I feel this whole year has been a kind of interval. Too many deaths to absorb, and I think I must try to take on fewer lectures from now on. To give even one public lecture makes deep inroads into what I really mean about my life. It is to be “in the world” and that is just what I feel I can refuse to be in …
Friday, May 23rd
LAST WEEK I was asked to write a short tribute for Julian Huxley … a memorial service will be held in New York on June 7th. I finally decided to speak of him as a friend and, effort though it was to summon myself, I am glad I made the effort because it forced me to look back on the first years of our friendship, all his kindness to me, and his very great charm. If one digs down into memory, there is often a surprising reversal of feeling—oublieuse mémoire! How much we forget, how much that was fresh and dear gets overlaid! This is what I said:
“When I went to London as a young woman, just beginning to be published, the Julian Huxleys adopted me and took me into their magic world as a friend. I say “magic” because at that time Julian was Secretary of the Zoological Society and they lived in a large airy apartment over the zoo offices, where it was not unusual to find a lion cub as a fellow guest at tea. Several budgerigars flew about and might light on one’s head, and sometimes Gulliver, the bush baby, moth-soft with huge eyes, sat on the dining room table and sipped dessert from a glass dish no taller than himself.

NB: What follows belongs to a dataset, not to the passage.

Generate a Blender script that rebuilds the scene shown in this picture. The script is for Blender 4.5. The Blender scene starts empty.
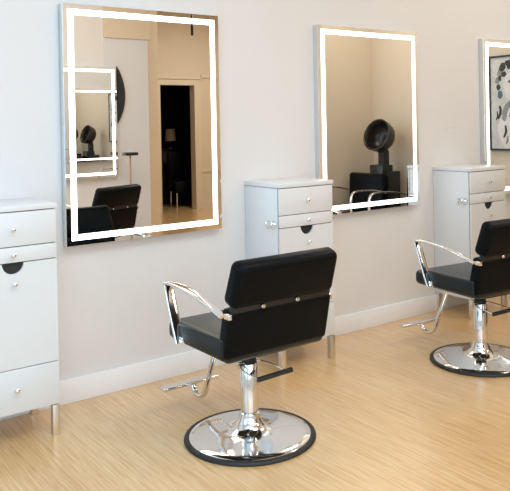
import bpy, bmesh, math, random
from mathutils import Vector, Matrix
random.seed(4)
S = bpy.context.scene
COL = S.collection
PI = math.pi

# ------------------------------------------------------------------ materials
def new_mat(name):
    m = bpy.data.materials.new(name); m.use_nodes = True
    return m, m.node_tree.nodes, m.node_tree.links, m.node_tree.nodes['Principled BSDF']

def plain(name, col, rough=.5, metal=0., spec=.5, coat=0., var=.03, vscale=6., bump=0., bscale=200.):
    m, N, L, b = new_mat(name)
    tc = N.new('ShaderNodeTexCoord'); nz = N.new('ShaderNodeTexNoise')
    nz.inputs['Scale'].default_value = vscale; nz.inputs['Detail'].default_value = 3
    L.new(tc.outputs['Object'], nz.inputs['Vector'])
    mix = N.new('ShaderNodeMix'); mix.data_type = 'RGBA'
    mix.inputs[6].default_value = tuple(max(0, c*(1-var)) for c in col)+(1,)
    mix.inputs[7].default_value = tuple(min(1, c*(1+var)) for c in col)+(1,)
    L.new(nz.outputs['Fac'], mix.inputs[0]); L.new(mix.outputs[2], b.inputs['Base Color'])
    b.inputs['Roughness'].default_value = rough; b.inputs['Metallic'].default_value = metal
    b.inputs['Specular IOR Level'].default_value = spec; b.inputs['Coat Weight'].default_value = coat
    if bump:
        n2 = N.new('ShaderNodeTexNoise'); n2.inputs['Scale'].default_value = bscale; n2.inputs['Detail'].default_value = 4
        L.new(tc.outputs['Object'], n2.inputs['Vector'])
        bp = N.new('ShaderNodeBump'); bp.inputs['Strength'].default_value = bump; bp.inputs['Distance'].default_value = .002
        L.new(n2.outputs['Fac'], bp.inputs['Height']); L.new(bp.outputs['Normal'], b.inputs['Normal'])
    return m

def emis(name, col, s):
    m, N, L, b = new_mat(name)
    b.inputs['Base Color'].default_value = (.9, .9, .9, 1)
    b.inputs['Emission Color'].default_value = col+(1,); b.inputs['Emission Strength'].default_value = s
    return m

def floor_mat():
    m, N, L, b = new_mat('wood_floor')
    tc = N.new('ShaderNodeTexCoord')
    def stretched(sx, sy, detail, loc=0):
        mp = N.new('ShaderNodeMapping'); mp.inputs['Scale'].default_value = (sx, sy, 1); mp.inputs['Location'].default_value = (loc, loc, 0)
        L.new(tc.outputs['Object'], mp.inputs['Vector'])
        n = N.new('ShaderNodeTexNoise'); n.inputs['Scale'].default_value = 1; n.inputs['Detail'].default_value = detail
        L.new(mp.outputs['Vector'], n.inputs['Vector']); return n
    n1 = stretched(90, 3, 3); n2 = stretched(230, 9, 2, 7.3); n3 = stretched(1.2, .8, 2, 3.1)
    # narrow bamboo strips along y
    br = N.new('ShaderNodeTexBrick')
    mp = N.new('ShaderNodeMapping'); mp.inputs['Rotation'].default_value = (0, 0, PI/2)
    L.new(tc.outputs['Object'], mp.inputs['Vector']); L.new(mp.outputs['Vector'], br.inputs['Vector'])
    br.inputs['Scale'].default_value = 1; br.inputs['Brick Width'].default_value = 1.1; br.inputs['Row Height'].default_value = .094
    br.inputs['Mortar Size'].default_value = .0011; br.inputs['Mortar Smooth'].default_value = .3
    br.inputs['Color1'].default_value = (.42, .42, .42, 1); br.inputs['Color2'].default_value = (.60, .60, .60, 1); br.inputs['Mortar'].default_value = (.22, .22, .22, 1)
    def math_(op, a, bb):
        n = N.new('ShaderNodeMath'); n.operation = op
        for i, v in enumerate((a, bb)):
            if isinstance(v, (int, float)): n.inputs[i].default_value = v
            else: L.new(v, n.inputs[i])
        return n.outputs[0]
    s = math_('ADD', math_('MULTIPLY', n1.outputs['Fac'], .52), math_('MULTIPLY', n2.outputs['Fac'], .34))
    s = math_('ADD', s, math_('MULTIPLY', br.outputs['Color'], .24))
    s = math_('ADD', s, math_('MULTIPLY', n3.outputs['Fac'], .12))
    cr = N.new('ShaderNodeValToRGB'); L.new(s, cr.inputs['Fac'])
    e = cr.color_ramp.elements
    e[0].position = .40; e[0].color = (.46, .235, .08, 1)
    e[1].position = .80; e[1].color = (.82, .58, .32, 1)
    k = e.new(.54); k.color = (.63, .37, .145, 1)
    k = e.new(.63); k.color = (.72, .46, .21, 1)
    L.new(cr.outputs['Color'], b.inputs['Base Color'])
    b.inputs['Roughness'].default_value = .30
    b.inputs['Specular IOR Level'].default_value = .6
    b.inputs['Coat Weight'].default_value = .9; b.inputs['Coat Roughness'].default_value = .28
    bp = N.new('ShaderNodeBump'); bp.inputs['Strength'].default_value = .08; bp.inputs['Distance'].default_value = .001
    L.new(s, bp.inputs['Height']); L.new(bp.outputs['Normal'], b.inputs['Normal'])
    return m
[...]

“The humans who made part of the society of Huxley friends were as diverse and, to my innocent eyes, as magical as the fauna, comprising such poets as T.S. Eliot, such scien
tists as Solly Zuckerman, painters, the young museum director Kenneth Clark. One never knew whom to expect, nor how the mixture would work, but it was apt to end in gales of laughter and a beautiful sense of intimacy. There was nothing stiff about a party at the Huxleys. Such occasions were both illuminating and fun … how rare!

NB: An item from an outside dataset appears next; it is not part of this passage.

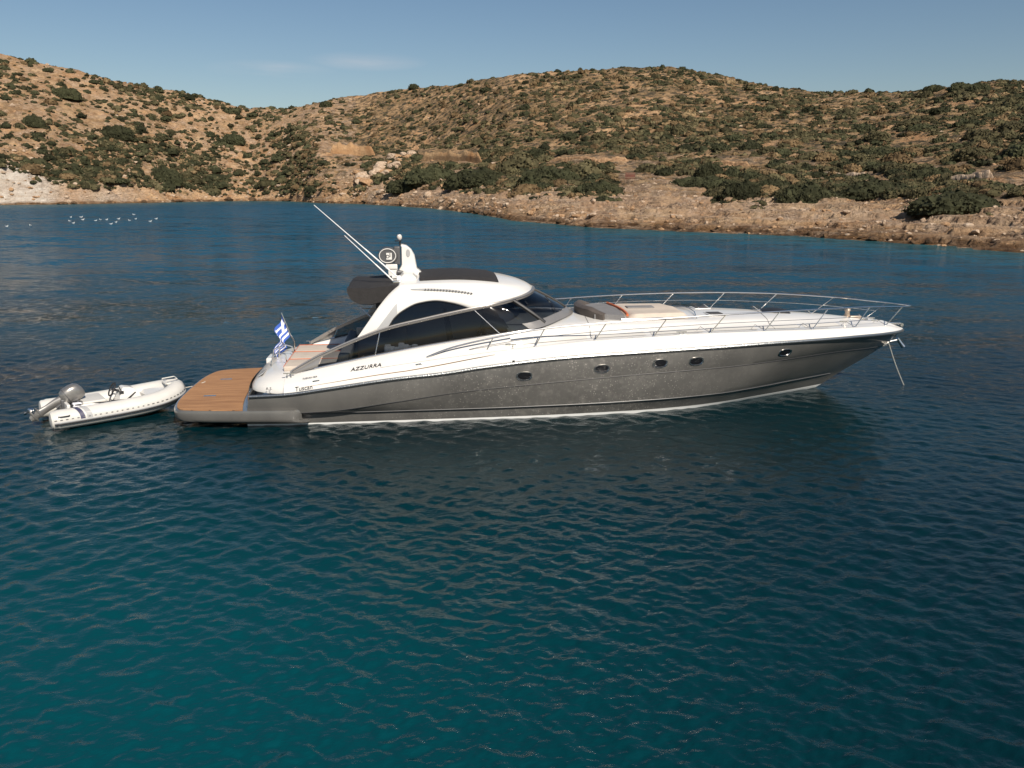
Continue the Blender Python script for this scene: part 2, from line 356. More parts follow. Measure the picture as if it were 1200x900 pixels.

“As I evoke that time, nearly forty years ago, I am as overwhelmed as I was then by all that they gave me and by the quality of their friendship, that manifested itself also in practical ways … as when they lent me their apartment at Whipsnade Zoo when I was finishing my first novel. Later on, after the war, I stayed with them in Paris, where Julian was engaged in the strenuous adventure of being the first Secretary General of UNESCO. But the Julian Huxley of the official worlds through which he moved with such distinction was not the Julian I knew, and I can speak only of the latter.

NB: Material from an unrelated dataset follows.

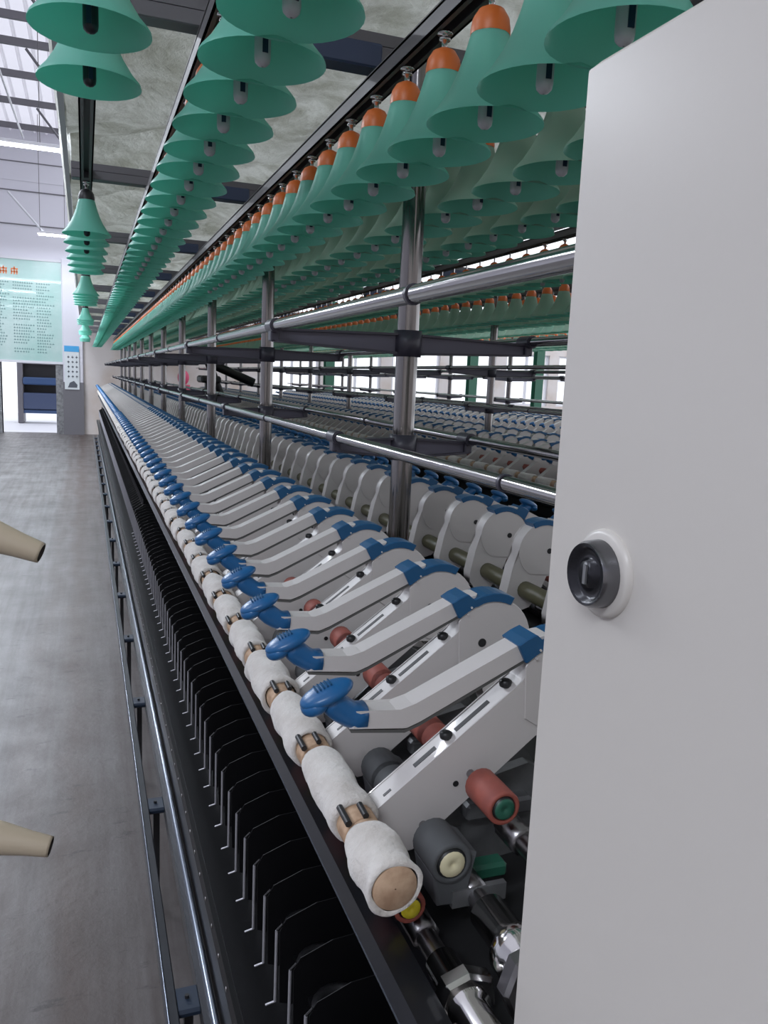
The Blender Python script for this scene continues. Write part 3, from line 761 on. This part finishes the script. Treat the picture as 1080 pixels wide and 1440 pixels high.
# chrome roller drive ends by the cabinet
t = tag(empty('drive_shaft', (.2585, .30, T(-.452))), 'shiny steel roller shaft end with collar, lowest right beside the cabinet', 'shaft')
b = MB(); b.lathe([(.0005, 0), (.0135, 0), (.0135, .16), (.017, .162), (.017, .185), (.0135, .187), (.0135, .215), (.0005, .216)], 'chrome', 28, axis='y'); b.obj('shaft_end', t)
b = MB(); b.prism([(-.024, .0), (-.018, .020), (.0, .026), (.020, .018), (.024, -.004), (.014, -.026), (-.016, -.024)], .166, .182, 'chrome', ch=.003); b.obj('bearing_collar', t)
t = tag(empty('drive_shaft', (.303, .30, T(-.424))), 'second shiny steel roller shaft end, right of the lowest one', 'shaft')
b = MB(); b.lathe([(.0005, 0), (.0175, 0), (.0175, .14), (.0225, .142), (.0225, .150), (.0195, .152), (.0195, .165), (.0225, .167), (.0225, .180), (.016, .188), (.016, .225), (.0005, .226)], 'chrome', 28, axis='y'); b.obj('shaft_end', t)
b = MB(); b.prism([(-.030, -.004), (-.022, .020), (.0, .026), (.024, .020), (.026, -.01), (.014, -.028), (-.02, -.026)], .140, .156, 'steel', ch=.003); b.obj('bearing_collar', t)

b = MB(); b.box((.285, .41, T(-.56)), (.40, .52, T(-.475)), 'bluepaint', .006); simple('end_block', b, 'blue painted block low beside the cabinet under the steel shafts', 'block')
# separators and spindles under the thread board
ts = empty('balloon_separator')
b = MB(); b.prism([(.214, -.67), (.222, -.655), (.26, -.640), (.335, -.634), (.335, -.76), (.30, -.80), (.216, -.768)], -.0005, .0005, 'blackgloss'); b.obj('separator_plate', ts)
b = MB(); b.tube((.2105, 0, -.668), (.2105, 0, -.765), .0020, 'rod', 8); b.tube((.2105, 0, -.765), (.199, .002, -.769), .0014, 'rod', 6); b.tube((.2105, 0, -.668), (.218, 0, -.661), .0016, 'black', 6); b.obj('edge_rod', ts)
tp = empty('spindle')
b = MB(); b.lathe([(.022, -.84), (.022, -.80), (.012, -.795), (.011, -.76), (.009, -.72), (.006, -.70), (.001, -.698)], 'blackgloss', 14, (.262, 0, 0)); b.obj('spindle_blade', tp)
b = MB(); b.lathe([(.030, -.705), (.034, -.705), (.034, -.695), (.024, -.693), (.024, -.705)], 'dark', 18, (.262, 0, 0)); b.box((.232, -.034, -.712), (.30, .034, -.706), 'black'); b.obj('ring', tp)
tr = empty('lappet_guide')
b = MB(); b.tube((.234, 0, -.458), (.262, 0, -.505), .0013, 'steel', 5); b.tube((.262, 0, -.505), (.256, .006, -.507), .0013, 'steel', 5); b.obj('guide_wire', tr)
low = {}
for nm, src in (('balloon_separator', ts), ('spindle', tp)):
    m = MB()
    if nm == 'balloon_separator':
        m.prism([(.214, -.67), (.26, -.640), (.335, -.634), (.335, -.76), (.216, -.768)], -.0012, .0012, 'blackgloss'); m.tube((.2105, 0, -.668), (.2105, 0, -.765), .0020, 'rod', 5)
    else: m.lathe([(.022, -.84), (.022, -.80), (.011, -.70), (.006, -.62)], 'blackgloss', 6, (.262, 0, 0)); m.box((.232, -.034, -.712), (.30, .034, -.700), 'black')
    low[nm] = m.mesh(nm+'_small')
y = .52; k = 0
while y < YM-.2:
    for nm, src, dy, word, cat in (('balloon_separator', ts, 0, 'black separator plate with a bright front rod', 'separator'), ('spindle', tp, .035, 'black bare spindle with ring', 'spindle'), ('lappet_guide', tr, .035, 'thin wire thread guide under the thread board', 'thread guide')):
        if nm == 'lappet_guide' and y > 3: continue
        if y < 4: o = copy_tree(src); o.name = nm
        else: o = bpy.data.objects.new(nm, low[nm]); C.objects.link(o)
        o.location = (0, y+dy, H)
        lb = f'{ORD[k]} {word}, counted from the viewer' if k < 20 else f'small {word}, past the twentieth from the viewer'
        tag(o, lb, cat, nm.replace('_', ' ')+'s below the near row')
    y += .07; k += 1
for t in (ts, tp, tr):
    for ch in list(t.children_recursive): bpy.data.objects.remove(ch)
    bpy.data.objects.remove(t)
# small bright rivets along the spindle rail
b = MB(); y = .5
b.box((.176, .43, T(-.875)), (.186, YM, T(-.842)), 'blackgloss')
o = simple('spindle_rail_strip', b, 'black strip with bright rivets along the spindle rail', 'strip')
rm = MB(); rm.ell((.1755, 0, T(-.86)), (.0015, .0028, .0045), 'chrome', 0, 10, 6); me = rm.mesh('rivet'); n = 0
y = .88-.07*3
while y < 6.5:
    r = bpy.data.objects.new('rivet', me); C.objects.link(r); r.parent = o; r.location.y = y; y += .07

# kick rails with pads
t = tag(empty('kick_rail', (.150, 0, T(-1.1))), 'twin low metal rails with blue pads along the foot of the near machine', 'rail')
b = MB(); b.box((.026, .30, -.035), (.052, YM, 0), 'kickdark'); b.tube((.044, .30, .003), (.044, YM, .003), .007, 'kick', 12); b.obj('inner_rail', t)
b = MB(); b.box((-.034, .30, -.03), (-.012, YM, -.004), 'kickdark', .002); b.tube((-.030, .3, -.004), (-.030, YM, -.004), .0022, 'kick', 6); b.obj('outer_rail', t)
pm = MB(); pm.box((-.016, -.032, -.022), (.030, .032, -.006), 'padblue', .005); pm.tube((.006, 0, -.008), (.006, 0, .0), .004, 'dark', 8); me = pm.mesh('pad')
sm_ = MB(); sm_.box((.0, -.012, -.30), (.016, .012, -.02), 'dark'); sme = sm_.mesh('rail_leg')
y = .8437+.70-.70*1
y = 1.204*1.09-.7
while y < YM:
    for nm, q in (('pad', me), ('rail_leg', sme)):
        o = bpy.data.objects.new(nm, q); C.objects.link(o); o.parent = t; o.location.y = y
    y += .7
b = MB(); b.box((1.50, .3, T(.425)), (1.512, YM, T(.455)), 'alu'); simple('side_rail', b, 'bare grey rail along the edge of the second machine, under the bright gap', 'rail')
# cabinet
XK, YK, ZK = .25, .393, .168
t = tag(empty('end_cabinet', (XK, YK, 0)), 'tall cream sheet-metal end cabinet filling the right side', 'cabinet')
def rbox(b, x0, x1, y0, y1, z0, z1, r, m):
    pr = [(y0, z0), (y1, z0)] + [(y1-r+r*math.cos(a), z1-r+r*math.sin(a)) for a in [PI/2*i/8 for i in range(9)]] + [(y0, z1)]
    n = len(pr); c = .0025
    rings = []
    for x, ins in ((x0, c), (x0+c, 0), (x1, 0)): rings.append([(x, min(p[0], y1-ins) if p[0] > y0+.01 else p[0], min(p[1], z1-ins)) for p in pr])
    v = [q for r_ in rings for q in r_]; f = [tuple(range(n))]
    for k_ in range(2):
        for i in range(n): j = (i+1) % n; f.append((k_*n+i, (k_+1)*n+i, (k_+1)*n+j, k_*n+j))
    f.append(tuple(reversed(range(2*n, 3*n)))); b.add(v, f, m, False)
b = MB(); rbox(b, 0, .022, -.95, 0, .03, T(ZK), .010, 'cream'); d = b.obj('door', t)
b = MB(); rbox(b, .022, .64, -.95, -.012, .0, T(ZK)-.004, .01, 'cream'); b.obj('cabinet_body', t)
lk = MB(); og = (0, -.054, T(-.0925))
lk.lathe([(.0232, .0002), (.0228, -.0022), (.0205, -.0032), (.0178, -.0036)], 'cream', 36, og, 'x')  # cream ring stands in for the bright reflection around the lock
lk.lathe([(.0178, -.0032), (.0172, -.0100), (.0160, -.0122)], 'lockring', 36, og, 'x')
lk.lathe([(.0160, -.0122), (.0140, -.0118), (.0130, -.0090), (.0075, -.0085), (.0070, -.0112), (.0005, -.0115)], 'gasket', 32, og, 'x'); lk.box((-.0126, -.0552, T(-.0925)-.005), (-.0114, -.0528, T(-.0925)+.005), 'alu')
o = lk.obj('lock', d); o['label'] = 'round dark lock with a cream ring for its bright reflection'
# ivory bobbins pushed on pegs of a rack just left of the view
t = tag(empty('bobbin_rack', (-.34, 1.0, 0)), 'slim grey peg rack at the aisle edge holding ivory bobbins', 'rack')
b = MB(); b.box((-.015, .045, 0), (.015, .075, T(-.05)), 'bar', .002); b.box((-.12, -.2, 0), (.12, .2, .02), 'bar', .003); b.obj('rack_post', t)
for (tipx, tipz, ang, lb, yy) in ((-.044, -.216, 20, 'ivory bobbin tube pointing in from the left edge, upper of the two', 1.0), (-.041, -.590, 12, 'ivory bobbin tube pointing in from the left edge, lower of the two', 1.0)):
    a = math.radians(ang); L0 = .25
    bx, bz = tipx-L0*math.cos(a), tipz+L0*math.sin(a)
    o = tag(empty('bobbin', (bx, yy, T(bz))), lb, 'bobbin', 'ivory bobbins on the rack'); o.rotation_euler = (0, a, math.radians(-14)); o.location.y += .06
    c = MB(); c.lathe([(.0095, .0), (.021, .0), (.0215, .02), (.0218, .12), (.0212, .172), (.0203, .1735), (.0203, .176), (.0208, .1775), (.0195, .19), (.0150, .222), (.0128, .2465), (.0122, .25), (.0105, .2502)], 'cone', 32, axis='x'); c.obj('bobbin_tube', o)
    c = MB(); c.lathe([(.0105, .2502), (.0100, .24), (.0004, .238)], 'conedark', 24, axis='x'); c.obj('bore', o)
    c = MB(); c.tube((-.34-bx+.34-.34-(-.34), 0, 0), (.0, 0, 0), .006, 'steel', 8) if False else None
    pgm = MB(); pgm.tube((.0, .06, T(bz)+.012), (bx+.34+.03*math.cos(a), .055, T(bz-.03*math.sin(a))), .007, 'steel', 10); pgm.obj('peg', t)

# things further off between the machines
t = tag(empty('travelling_blower', (1.30, 9.3, 0)), 'dark slanted hoses of a travelling blower far between the machines', 'blower')
b = MB(); b.box((-.10, -.2, T(-.1)), (.12, .2, T(-.02)), 'dark', .02); b.box((-.03, -.05, 0), (.03, .05, T(-.1)), 'dark'); b.obj('blower_body', t)
b = MB(); b.tube((-.06, -.1, T(.25)), (.18, -.1, T(-.35)), .045, 'black', 12); b.tube((.05, -.1, T(.10)), (.50, -.1, T(-.08)), .05, 'black', 12); b.obj('hose', t)
for i, (x, y, lb) in enumerate(((4.55, 15.6, 'nearest green painted steel column past the machines'), (6.1, 15.6, 'second green painted steel column past the machines'), (7.7, 15.6, 'third green painted steel column past the machines'), (9.3, 15.6, 'fourth green painted steel column past the machines'))):
    b = MB(); b.box((x-.09, y-.09, 0), (x+.09, y-.07, 2.9), 'green_paint'); b.box((x-.09, y+.07, 0), (x+.09, y+.09, 2.9), 'green_paint'); b.box((x-.012, y-.07, 0), (x+.012, y+.07, 2.9), 'green_paint')
    simple('steel_column', b, lb, 'column', 'green steel columns')
b = MB(); b.tube((1.95, 17.6, .0), (1.95, 17.6, 1.15), .16, 'pink', 16, r2=.14); b.ell((1.95, 17.6, 1.3), (.12, .12, .16), 'pink'); simple('waste_bag', b, 'small pink upright bag by the far wall, seen between posts', 'bag')

# ------------------------------------------------------------------ light
w = bpy.data.worlds.new('world'); S.world = w; w.use_nodes = True
N = w.node_tree.nodes; L = w.node_tree.links; bg = N['Background']
bg.inputs['Color'].default_value = (.88, .92, 1.0, 1); bg.inputs['Strength'].default_value = 1.0
S.view_settings.view_transform = 'Standard'; S.view_settings.look = 'None'; S.view_settings.gamma = 1; S.view_settings.use_curve_mapping = False
S.view_settings.exposure = 0.85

“I see him most vividly in the country, almost anywhere, and in all seasons, when he might interrupt almost anything to rush off with his bird glasses in pursuit of a bird whose song he had just recognized; I see him leaning against a haystack reading poems aloud and drinking tea from a thermos; I see him lying on the ground holding a collapsible telescope concentrated on a pair of grebes he had just caught doing their mating dance, his ecstasy of delight almost matching theirs. A walk with Julian was an encyclopedic journey among beetles, butterflies, wild flowers and grasses, trees, birds, of course—his precise knowledge was extraordinary and flowed out in impromptu lectures quite unself-consciously. He was not at all pedantic, simply immensely, insatiably curious, like ‘the elephant’s child.’ But his curiosity as a scientist was matched by the sensitivity of a poet’s response to nature and it was these two in combination that made him unique. I think the winning of the Newdigate prize for poetry when he was at Oxford pleased him as much as any honor he ever received.